現在はそれらのノウハウを洗練させながら文章を整理してnoteにアップすることに注力しています。

仮に最初の4月~6月の研修期間が終わった後、あまり期間を空けずに次の研修に入っていたとしたら、振り返りの時間があまりとれなかったため、おそらくあまり成長していなかったのではないかと思っています。

教師にはヒマな時間が必要

私は学校で教師をした経験はありませんが、講師の経験から学校の教師の大変さはなんとなくイメージできます。
特に担任などを持つと余計に大変だと思いますし、教師の人がいつも忙しいと言っているのも理解はできます。
ただ、私の経験から言えば、常に忙しい状態ではその人が大きく成長することはありません。
時々、常に何か行動していていつも忙しそうにしながらもどんどん成長していく人もいますが、そういう人は少数派だと思います。
成長するためには忙しい時期があることは大事だと思いますが、その後それなりに多くの時間をかけて振り返ることをしなければ、成長は望めないでしょう。

学校では1年という単位で教育を行います。
夏休みや冬休み、春休みといったまとまった休みの期間もあるかもしれませんが、1年という教育期間を考えると短いです。

私の感覚では1年間担任などのある程度忙しいポジションでの仕事をしたら、その後の1年は比較的時間に余裕のある状態にする方が良いのではないかと思います。
そしてその余裕のある1年でたっぷり振り返りをして教師としての自分をアップデートし、他の教師の人たちとも情報共有することが大事だと思います。
少なくとも最初の5年くらいは、忙しい時期とヒマな時期を交互に繰り返して、たくさん振り返りの時間を取った方が成長できると思います。

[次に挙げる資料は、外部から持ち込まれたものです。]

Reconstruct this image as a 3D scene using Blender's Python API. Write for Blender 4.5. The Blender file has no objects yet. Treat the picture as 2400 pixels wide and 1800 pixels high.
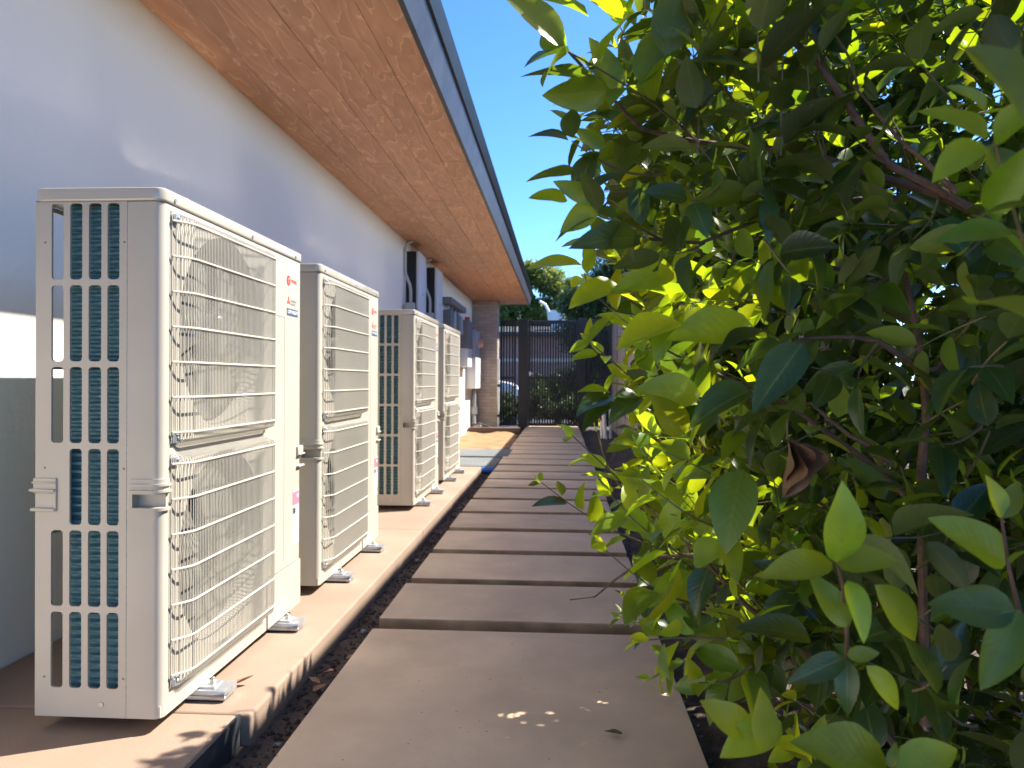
import bpy, bmesh, math, random
import numpy as np
from mathutils import Vector, Matrix, Quaternion
from mathutils.bvhtree import BVHTree

R = math.radians
rng = random.Random(7)
nrg = np.random.RandomState(11)
scene = bpy.context.scene
col = scene.collection

# ---------------------------------------------------------------- camera, sky, sun, exposure
YAW, PITCH, ROLL, FPX, CAMZ = 3.6, -0.25, 0.30, 1830.0, 0.92
cam_d = bpy.data.cameras.new('camera')
cam = bpy.data.objects.new('camera', cam_d); col.objects.link(cam)
cam_d.sensor_width = 36.0
cam_d.lens = 36.0 * FPX / 2400.0
cam_d.clip_start = 0.05; cam_d.clip_end = 800.0
cam.location = (0, 0, CAMZ)
cam.rotation_mode = 'QUATERNION'
q = Quaternion((0, 0, 1), R(YAW)) @ Quaternion((1, 0, 0), R(90 + PITCH)) @ Quaternion((0, 0, 1), R(ROLL))
cam.rotation_quaternion = q
cam_d.dof.use_dof = True
cam_d.dof.focus_distance = 1.5
cam_d.dof.aperture_fstop = 9.0
scene.camera = cam
CQ = q.to_matrix()
F_W, R_W, U_W = CQ @ Vector((0, 0, -1)), CQ @ Vector((1, 0, 0)), CQ @ Vector((0, 1, 0))

def at(u, v, d):
    """world point seen at photo pixel (u, v) of the 2400x1800 frame, d metres in front of the lens"""
    return Vector((0, 0, CAMZ)) + F_W * d + R_W * ((u - 1200) / FPX * d) + U_W * ((900 - v) / FPX * d)

SUN_EL, SUN_AZ = 48.0, 64.5           # azimuth from +Y towards +X
sun_dir = Vector((math.sin(R(SUN_AZ)) * math.cos(R(SUN_EL)), math.cos(R(SUN_AZ)) * math.cos(R(SUN_EL)), math.sin(R(SUN_EL))))
w = bpy.data.worlds.new('World'); scene.world = w; w.use_nodes = True
wn, wl = w.node_tree.nodes, w.node_tree.links
bg = wn['Background']
sky = wn.new('ShaderNodeTexSky'); sky.sky_type = 'NISHITA'; sky.sun_disc = False
sky.sun_elevation = R(SUN_EL); sky.sun_rotation = R(SUN_AZ)
sky.air_density = 0.35; sky.dust_density = 0.2; sky.ozone_density = 1.0; sky.altitude = 100
shs = wn.new('ShaderNodeHueSaturation'); shs.inputs['Saturation'].default_value = 1.25; shs.inputs['Value'].default_value = .60
wl.new(sky.outputs[0], shs.inputs['Color']); wl.new(shs.outputs[0], bg.inputs[0]); bg.inputs[1].default_value = 0.15
sl = bpy.data.lights.new('sun', 'SUN'); sl.energy = 2.0; sl.angle = R(0.53); sl.color = (1.0, 0.94, 0.84)
so = bpy.data.objects.new('sun', sl); col.objects.link(so)
so.rotation_mode = 'QUATERNION'; so.rotation_quaternion = sun_dir.to_track_quat('Z', 'Y')
vs = scene.view_settings
vs.view_transform = 'Standard'; vs.look = 'None'; vs.gamma = 1.0; vs.use_curve_mapping = False
vs.exposure = 2.85
try:
    scene.cycles.max_bounces = 12; scene.cycles.diffuse_bounces = 6; scene.cycles.transmission_bounces = 8
    scene.cycles.transparent_max_bounces = 16; scene.cycles.sample_clamp_indirect = 60.0; scene.cycles.blur_glossy = 0.2; scene.cycles.caustics_reflective = True
    scene.cycles.use_denoising = True
except Exception:
    pass

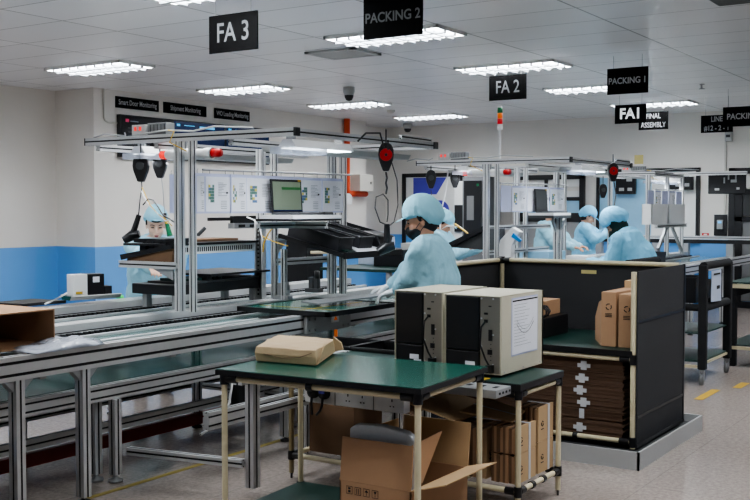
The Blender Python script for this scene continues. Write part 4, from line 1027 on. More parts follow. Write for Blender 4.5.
# big open carton
t=thing('open_carton',(3.75,2.3,.093),'large open brown carton with foam on the green table lower shelf','box')
X0_,X1_,Y0_,Y1_,Zb,Zm=3.69,4.2,2.235,2.60,.093,.30
b=MB().use(card); th=.005
b.box(X0_,X0_+th,Y0_,Y1_,Zb,Zm).box(X1_-th,X1_,Y0_,Y1_,Zb,Zm).box(X0_,X1_,Y0_,Y0_+th,Zb,Zm).box(X0_,X1_,Y1_-th,Y1_,Zb,Zm).box(X0_,X1_,Y0_,Y1_,Zb,Zb+th)
b.build('carton_body',t)
MB().use(card).prism([(X0_,Y0_+.0,Zm+.001),(X0_,Y1_,Zm+.001),(X0_+.02,Y1_,Zm+.19),(X0_+.02,Y0_,Zm+.19)],(0,0,0),(.005,0,0)).build('front_flap',t)
MB().use(cardl).prism([(X1_,Y0_,Zm),(X1_,Y1_,Zm),(X1_+.03,Y1_,Zm+.2),(X1_+.03,Y0_,Zm+.2)],(0,0,0),(.005,0,0)).build('rear_flap',t)
MB().use(cardl).prism([(X0_,Y0_,Zm),(X1_,Y0_,Zm),(X1_-.02,Y0_-.16,Zm+.045),(X0_+.02,Y0_-.16,Zm+.045)],(0,0,0),(0,0,.005)).build('side_flap',t)
MB().use(cardl).prism([(X0_,Y1_,Zm),(X1_,Y1_,Zm),(X1_-.02,Y1_+.0,Zm+.19),(X0_+.12,Y1_+.0,Zm+.19)],(0,0,0),(0,.005,0)).build('side_flap',t)
MB().use(card).prism([(3.70,Y0_+.03,.302),(3.84,Y0_+.03,.302),(4.05,Y0_+.05,.49),(3.72,Y0_+.02,.485)],(0,0,0),(0,.005,0)).build('inner_flap',t)
b=MB().use(cardd).prism([(X0_+.08,Y1_-.09,Zm-.01),(X1_-.03,Y1_-.2,Zm-.01),(X1_-.02,Y1_-.2,Zm+.16)],(0,0,0),(0,.004,0)).build('inner_divider',t) if 0 else None
b=MB().use(inkd); f_=X0_-.001
for k in range(4):
    y=Y1_-.035-k*.045
    b.box(f_,f_+.0005,y-.032,y-.03,Zm-.055,Zm-.02).box(f_,f_+.0005,y-.001,y,Zm-.055,Zm-.02).box(f_,f_+.0005,y-.032,y,Zm-.022,Zm-.02).box(f_,f_+.0005,y-.032,y,Zm-.055,Zm-.053)
y=Y1_-.035
b.box(f_,f_+.0005,y-.022,y-.01,Zm-.048,Zm-.038).box(f_,f_+.0005,y-.022,y-.01,Zm-.034,Zm-.026)
y-=.045; b.box(f_,f_+.0005,y-.022,y-.019,Zm-.05,Zm-.026).box(f_,f_+.0005,y-.012,y-.009,Zm-.05,Zm-.026)
y-=.045; b.prism([(f_,y-.026,Zm-.036),(f_,y-.006,Zm-.036),(f_,y-.016,Zm-.025)],(0,0,0),(.0005,0,0)); b.box(f_,f_+.0005,y-.017,y-.015,Zm-.05,Zm-.036)
y-=.045; b.prism([(f_,y-.023,Zm-.026),(f_,y-.009,Zm-.026),(f_,y-.016,Zm-.04)],(0,0,0),(.0005,0,0)); b.box(f_,f_+.0005,y-.017,y-.015,Zm-.05,Zm-.04)
b.build('handling_symbols',t)
MB().use(paper).box(f_-.0005,f_,Y1_-.25,Y1_-.12,.18,.225).build('shipping_label',t)
MB().use(tape_w).box(f_-.0002,f_+.0006,Y1_-.2,Y1_-.17,Zm-.02,Zm+.0).build('tape_piece',t) if 0 else None
t=tag(MB().use(foam).prism([(3.75,2.245,.2),(3.75,2.59,.2),(3.75,2.59,.52),(3.75,2.56,.54),(3.75,2.42,.55),(3.75,2.30,.535),(3.75,2.245,.50)],(0,0,0),(.05,0,0)).build('foam_block',bevel=.008,loc=(3.75,2.4,.2)),'grey foam sheet standing inside the open carton','foam')
# second bench behind (T2)
XA,XB,YA,YB,Z2=4.50,4.985,2.12,3.50,.655
t=thing('pipe_bench',(XA,YA,0),'cream pipe bench with dark green top carrying two computer towers','bench')
MB().use(blk).box(XA-.02,XB+.02,YA-.02,YB+.02,Z2-.033,Z2-.001).build('top_edge_band',t)
MB().use(greend).box(XA-.015,XB+.015,YA-.015,YB+.015,Z2-.001,Z2+.001).build('benchtop',t)
for x in(XA,XB):
    for y in(YA,YB):
        b=MB(); pipe(b,(x,y,.03),(x,y,Z2-.034),m=creamd if y==YB else cream); b.use(dgrey).tube([(x,y,0),(x,y,.04)],.006,8); b.build('leg',t)
zr2=Z2-.052; zl2=.13
b=MB(); 
for y in(YA,YB): pipe(b,(XA,y,zr2),(XB,y,zr2))
for x in(XA,XB): pipe(b,(x,YA,zr2),(x,YB,zr2))
b.build('top_rail',t)
b=MB()
for x in(XA,XB): pipe(b,(x,YA,zl2),(x,YB,zl2))
for k in range(5): pipe(b,(XA,YA+(YB-YA)*k/4,zl2),(XB,YA+(YB-YA)*k/4,zl2))
b.build('lower_rail',t)
b=MB()
for x in(XA,XB):
    for y in(YA,YB):
        for z in(zr2,zl2):
            joint(b,(x,y,z),(0,0,1),.05,.02); joint(b,(x+(.04 if x==XA else -.04),y,z),(1,0,0),.05,.019); joint(b,(x,y+(.04 if y==YA else -.04),z),(0,1,0),.05,.019)
for q in(.33,.6): joint(b,(XA+(XB-XA)*q,YA,zl2),(1,0,0),.03,.019)
b.build_each('joint_clamp',t)
# metal power strip on the bench front
t=thing('metal_power_strip',(4.4,2.3,.6),'silver perforated metal power strip between the two tables','strip')
b=MB().use(alud).box(4.30,4.46,2.14,2.60,.61,.65).build('housing',t,bevel=.003)
b=MB().use(inkd)
for k in range(5): b.box(4.36,4.40,2.17+k*.07,2.19+k*.07,.6505,.652)
for k in range(4): b.box(4.33+k*.035,4.345+k*.035,2.138,2.14,.625,.635)
b.build_each('outlet_slot',t)
tag(MB().use(yellow).box(4.5,4.56,2.3,2.42,.6565,.6585).build('tape_mark',loc=(4.5,2.3,.6565)),'small yellow tape mark under the right computer tower corner','tape')
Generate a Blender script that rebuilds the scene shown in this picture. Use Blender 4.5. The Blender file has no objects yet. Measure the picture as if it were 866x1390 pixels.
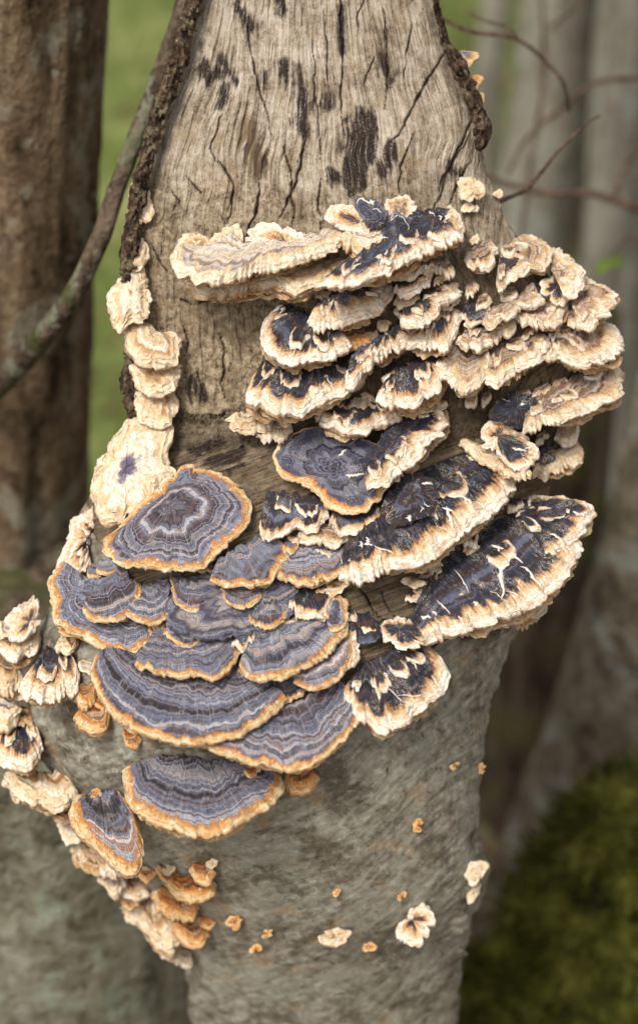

1年間忙しいまま過ごし、その後振り返る時間をまともに取れない状態で再び忙しい状況になったとしたら、その教師はおそらくあまり成長していないのではないかと思います。
10年以上教師の経験があるなど、ベテランの人であれば、何年も連続して忙しい仕事をしても良いかもしれませんが、若手の教師が何年も常に忙しい状態であるのは最悪の状態だと思います。
経験を重ねることで、徐々に慣れてくると思うので、慣れてきたら自分の時間が増え、自分の成長のために使える時間も増えてくるかもしれません。
しかし、それは非常に効率が悪いと思います。
教師の成長が遅いと、結果として損をするのは教わっている生徒です。

教師の成長がなければ学校教育が良くなることはあり得ません。
学校教育の質を上げるためには、教師がヒマな時間を多く取るための仕組みを作ることが大切ではないかと思います。